>> start Dataset records

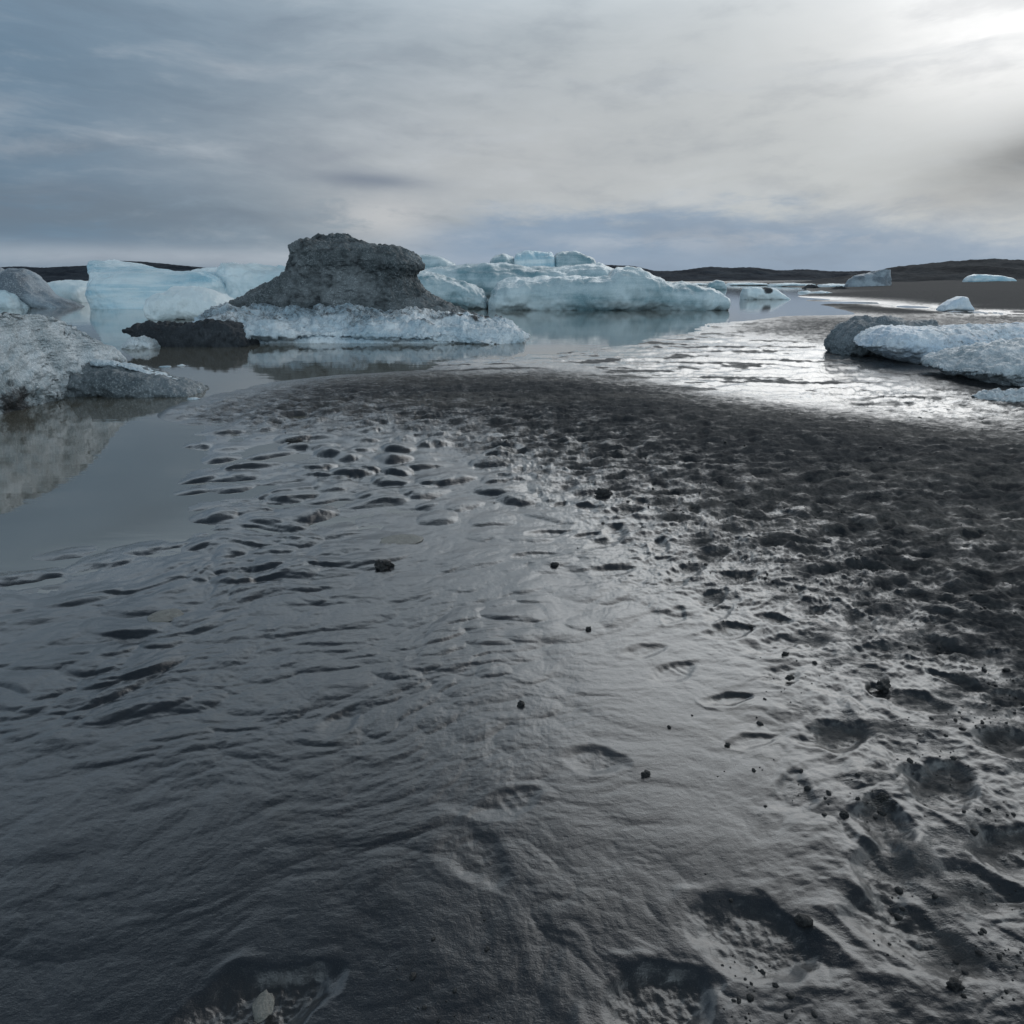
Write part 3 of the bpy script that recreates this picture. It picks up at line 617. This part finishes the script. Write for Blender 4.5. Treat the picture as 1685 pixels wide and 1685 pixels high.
# ------------------------------------------------------------------ left foreground ice
fl = empty('iceberg', base(60, 655), 'grainy white and grey iceberg with a dark wedge, nearest at the left edge', 'iceberg')
def tone_fl(q): return .45 * sstep(.55, .1, q[:, 2]) + .35 * sstep(.1, .5, fbm3(q * 1.2, 3, 4))  # darker towards the bottom, plus random ash patches
ice_along('white_body', M_front, fl, [(-330, 560), (-250, 525), (-120, 512), (-30, 516), (30, 519), (48, 528), (62, 540), (80, 548), (98, 558), (118, 570), (136, 584), (148, 600), (154, 616)], 664, 1.15, 360, 150, 21, 2.3, .08, 1.2, .05, 5, .03, 11,
          ash=tone_fl, bottom=[(-330, 740), (0, 725), (60, 690), (110, 664), (140, 645), (154, 622)], taper=.14, yaw=(-60, 170, -2.0))
ice_along('dark_wedge', M_wedge, fl, [(100, 600), (130, 596), (160, 596), (200, 598), (225, 604), (260, 615), (300, 627), (322, 638), (334, 652)], 655, .5, 300, 100, 23, 2.0, .07, 1.5, .04, 6, .03, 13, zb=-.15, taper=.25)
ice_along('snow_crust', M_white, fl, [(150, 592), (175, 593), (205, 597), (228, 603), (262, 613), (300, 625), (324, 637), (332, 645)], 650, .13, 240, 40, 24, 2.0, .02, 3, .015, 12, .02, 16, Yc=at(0, 655).y + .55,
          bottom=[(150, 604), (205, 606), (262, 622), (332, 655)], taper=.15)

# ------------------------------------------------------------------ right foreground ice
gl = tag(ice_along('ice_boulder', M_wedge, None, [(1374, 562), (1380, 547), (1393, 534), (1415, 525), (1450, 520), (1490, 523), (1530, 532), (1570, 545)], 590, .75, 260, 110, 33, 2.1, .10, 1.2, .06, 4.5, .03, 11,
          bottom=[(1361, 572), (1380, 590), (1450, 600), (1570, 600)], taper=.22, dirt_amt=-.35), 'rounded dark grey ice boulder behind the left tip of the long white ice block', 'ice boulder')
wsl = empty('ice_block', base(1640, 640), 'long translucent white ice block overhanging black wet sand at the right edge', 'ice block')
def ash_ws(q): return .55 * sstep(6.4, 8.0, q[:, 0]) + .1
ice_along('white_lobe', M_rime, wsl, [(1419, 570), (1428, 556), (1445, 545), (1462, 538), (1500, 537), (1560, 536), (1620, 534), (1685, 531), (1800, 528), (1950, 540), (2050, 575)], 606, 1.0, 420, 130, 35, 2.1, .06, 1.0, .035, 6, .025, 11,
          ash=ash_ws, bottom=[(1419, 573), (1440, 582), (1470, 594), (1500, 606), (1560, 622), (1620, 645), (1685, 670), (2050, 680)], taper=.10)
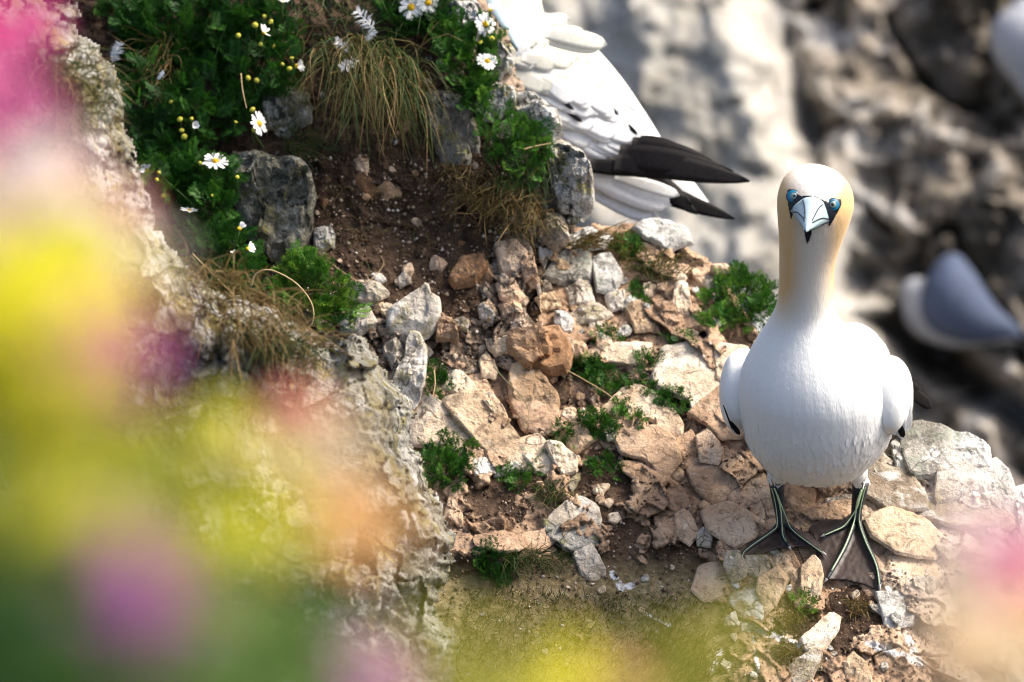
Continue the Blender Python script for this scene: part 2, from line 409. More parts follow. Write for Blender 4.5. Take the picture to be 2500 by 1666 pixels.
def full4(x, y):
    x = np.asarray(x, float); y = np.asarray(y, float)
    wx, wy = warp(x, y, 80, 20, 21.0)
    f1, e1, _ = worley(wx, wy, 110, 33); f2, e2, _ = worley(wx, wy, 42, 34); f3, e3, _ = worley(wx, wy, 17, 35)
    edge = np.maximum(sstep(240, 60, d_poly(x, y, POLY4[3:15], False)), sstep(700, 830, y))
    rocky = sstep(0.45, 0.7, edge + 0.35 * fbm2(x, y, 90, 3, 23.0))
    o = base4(x, y) + (0.35 + rocky) * (f1 * 36 + f2 * 20 + f3 * 8) + fbm2(x, y, 40, 5, 24.0, 0.55) * 12
    crev = rocky * np.maximum(sstep(0.1, 0, e1), 0.8 * sstep(0.1, 0, e2)); o = o + 14 * crev
    return o, np.clip(1 - rocky + crev, 0, 1)
def full5(x, y):
    x = np.asarray(x, float); y = np.asarray(y, float)
    wx, wy = warp(x, y, 90, 26, 41.0)
    f1, e1, _ = worley(wx, wy, 170, 51); f2, e2, _ = worley(wx, wy, 62, 52); f3, e3, _ = worley(wx, wy, 25, 53)
    o = base5(x, y) + f1 * 120 + f2 * 42 + f3 * 9 + fbm2(x, y, 150, 5, 44.0, 0.45) * 55 - 6 * fbm2(x, y, 34, 4, 45.0, 0.6, True)
    o = o + 30 * sstep(0.07, 0, e2) * sstep(-0.1, 0.25, fbm2(x, y, 100, 2, 47.0))
    o = o + 40 * sstep(0.05, 0, e1) * sstep(0, 0.3, fbm2(x, y, 120, 2, 46.0))
    return o, np.zeros(np.shape(x))

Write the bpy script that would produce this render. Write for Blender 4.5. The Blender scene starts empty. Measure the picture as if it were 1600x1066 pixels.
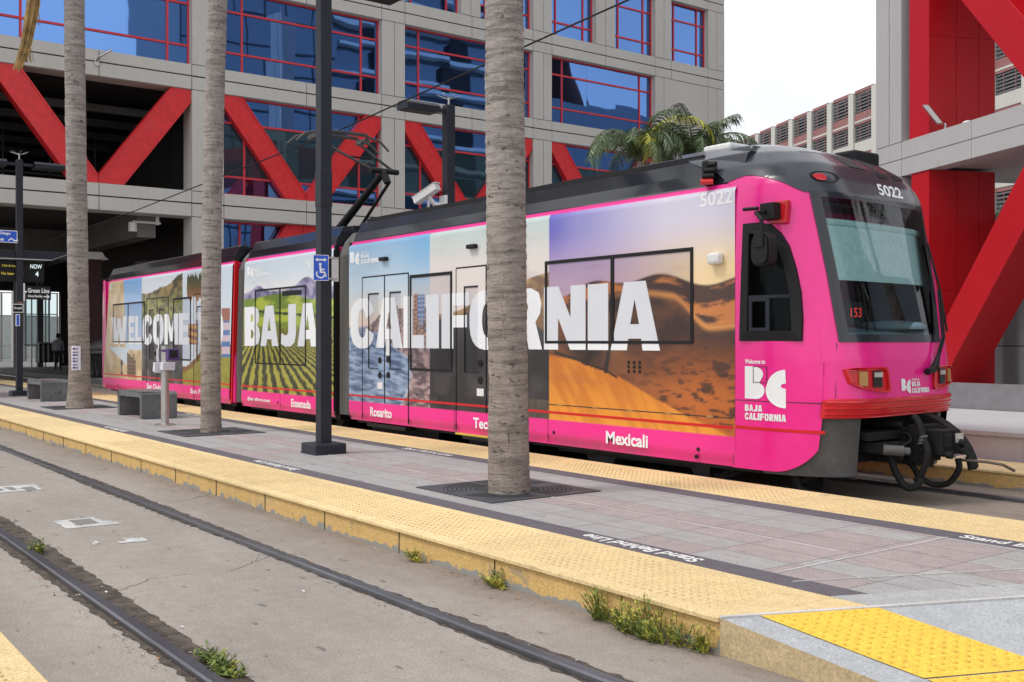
import bpy, bmesh, math, random
import numpy as np
from mathutils import Vector, Matrix
from mathutils.geometry import tessellate_polygon
R = math.radians
random.seed(7)
sc = bpy.context.scene
COL = sc.collection

# ---------------------------------------------------------------- camera, sky, sun, exposure
cam = bpy.data.objects.new('camera', bpy.data.cameras.new('camera'))
COL.objects.link(cam)
cam.data.sensor_width = 36.0
cam.data.lens = 37.26
cam.data.clip_start = 0.1
cam.data.clip_end = 3000
cam.location = (0, 0, 1.58)
cam.rotation_euler = Vector((-.803, .596, 0)).to_track_quat('-Z', 'Y').to_euler()
sc.camera = cam

world = bpy.data.worlds.new('World')
sc.world = world
world.use_nodes = True
nt = world.node_tree
bg = nt.nodes['Background']
sky = nt.nodes.new('ShaderNodeTexSky')
sky.sky_type = 'NISHITA'
sky.sun_disc = False
SUN_EL, SUN_AZ = 56, 200           # azimuth: degrees clockwise from +Y
sky.sun_elevation = R(SUN_EL)
sky.sun_rotation = R(SUN_AZ)
sky.dust_density = 4
sky.air_density = 1.0
mx = nt.nodes.new('ShaderNodeMixRGB')      # thick bright overcast veil over the clear sky
mx.inputs[0].default_value = 0.9
mx.inputs[2].default_value = (10.3, 10.5, 10.9, 1)
nt.links.new(sky.outputs[0], mx.inputs[1])
ctc = nt.nodes.new('ShaderNodeTexCoord'); cno = nt.nodes.new('ShaderNodeTexNoise'); cno.inputs['Scale'].default_value = 2.2; cno.inputs['Detail'].default_value = 4
crp = nt.nodes.new('ShaderNodeValToRGB'); crp.color_ramp.elements[0].position = .35; crp.color_ramp.elements[1].position = .62
crp.color_ramp.elements[0].color = (7.2, 7.45, 8.0, 1); crp.color_ramp.elements[1].color = (11.2, 11.2, 11.4, 1)      # faint cloud tone
nt.links.new(ctc.outputs['Generated'], cno.inputs['Vector']); nt.links.new(cno.outputs[0], crp.inputs[0]); nt.links.new(crp.outputs[0], mx.inputs[2])
nt.links.new(mx.outputs[0], bg.inputs[0])
bg.inputs[1].default_value = 0.105

sun = bpy.data.objects.new('sun', bpy.data.lights.new('sun', 'SUN'))
COL.objects.link(sun)
sun.data.energy = 1.5
sun.data.angle = R(13)
sun.data.color = (1, .96, .9)
sd = Vector((math.sin(R(SUN_AZ)) * math.cos(R(SUN_EL)), math.cos(R(SUN_AZ)) * math.cos(R(SUN_EL)), math.sin(R(SUN_EL))))
sun.rotation_euler = (-sd).to_track_quat('-Z', 'Y').to_euler()
sc.view_settings.view_transform = 'Standard'
sc.view_settings.look = 'None'
sc.view_settings.exposure = 0.27
sc.view_settings.gamma = 1
sc.render.film_transparent = False
try:
    sc.cycles.max_bounces = 8
    sc.cycles.transparent_max_bounces = 12
    sc.cycles.use_denoising = True
except Exception:
    pass

# ---------------------------------------------------------------- helpers
def lin(r, g, b):
    f = lambda c: (c / 255 / 12.92) if c / 255 <= .04045 else ((c / 255 + .055) / 1.055) ** 2.4
    return (f(r), f(g), f(b))

ORG = {}
def root(name, label, cat, loc=(0, 0, 0), group=None):
    o = bpy.data.objects.new(name, None)
    COL.objects.link(o)
    o.empty_display_size = .2
    o.location = loc
    o['label'] = label; o['category'] = cat
    if group: o['group'] = group
    ORG[o.name] = Vector(loc)
    return o

def tag(o, label=None, cat=None, group=None, kind=None):
    if label: o['label'] = label
    if cat: o['category'] = cat
    if group: o['group'] = group
    if kind: o['kind'] = kind
    return o

def copy_tree(o, parent=None):
    c = o.copy(); COL.objects.link(c)
    if parent: c.parent = parent
    for ch in list(o.children): copy_tree(ch, c)
    return c

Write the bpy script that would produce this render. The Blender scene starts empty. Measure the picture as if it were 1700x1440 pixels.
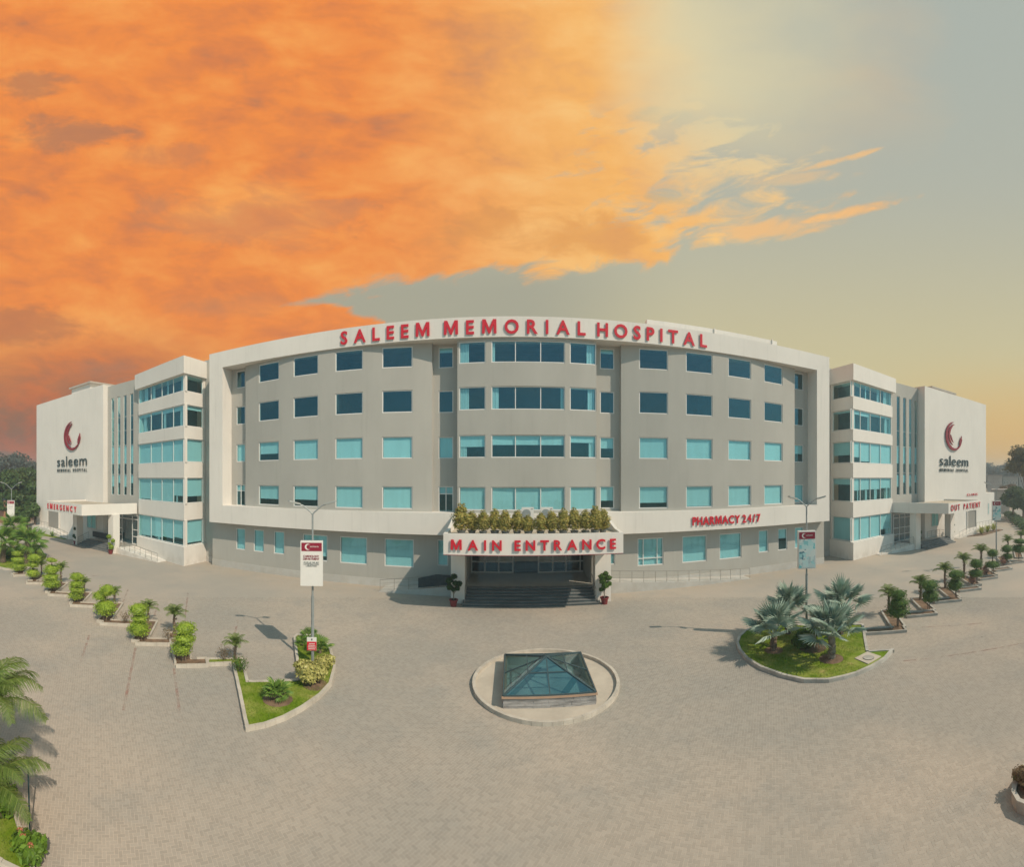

>> end Dataset records

__What the task requires__:
Copy only what runs above from the line containing "Write the bpy script that would produce this render. Write" through the line containing "sc.camera = cam", exactly. Leave out the pictures.

__Expected answer__:
Write the bpy script that would produce this render. Write for Blender 4.5. The Blender scene starts empty. Measure the picture as if it were 1600x1066 pixels.
import bpy, bmesh, math, random
import numpy as np
from mathutils import Vector, Matrix
from mathutils.geometry import tessellate_polygon
R = math.radians
random.seed(7)
sc = bpy.context.scene
COL = sc.collection

# ---------------------------------------------------------------- camera, sky, sun, exposure
cam = bpy.data.objects.new('camera', bpy.data.cameras.new('camera'))
COL.objects.link(cam)
cam.data.sensor_width = 36.0
cam.data.lens = 37.26
cam.data.clip_start = 0.1
cam.data.clip_end = 3000
cam.location = (0, 0, 1.58)
cam.rotation_euler = Vector((-.803, .596, 0)).to_track_quat('-Z', 'Y').to_euler()
sc.camera = cam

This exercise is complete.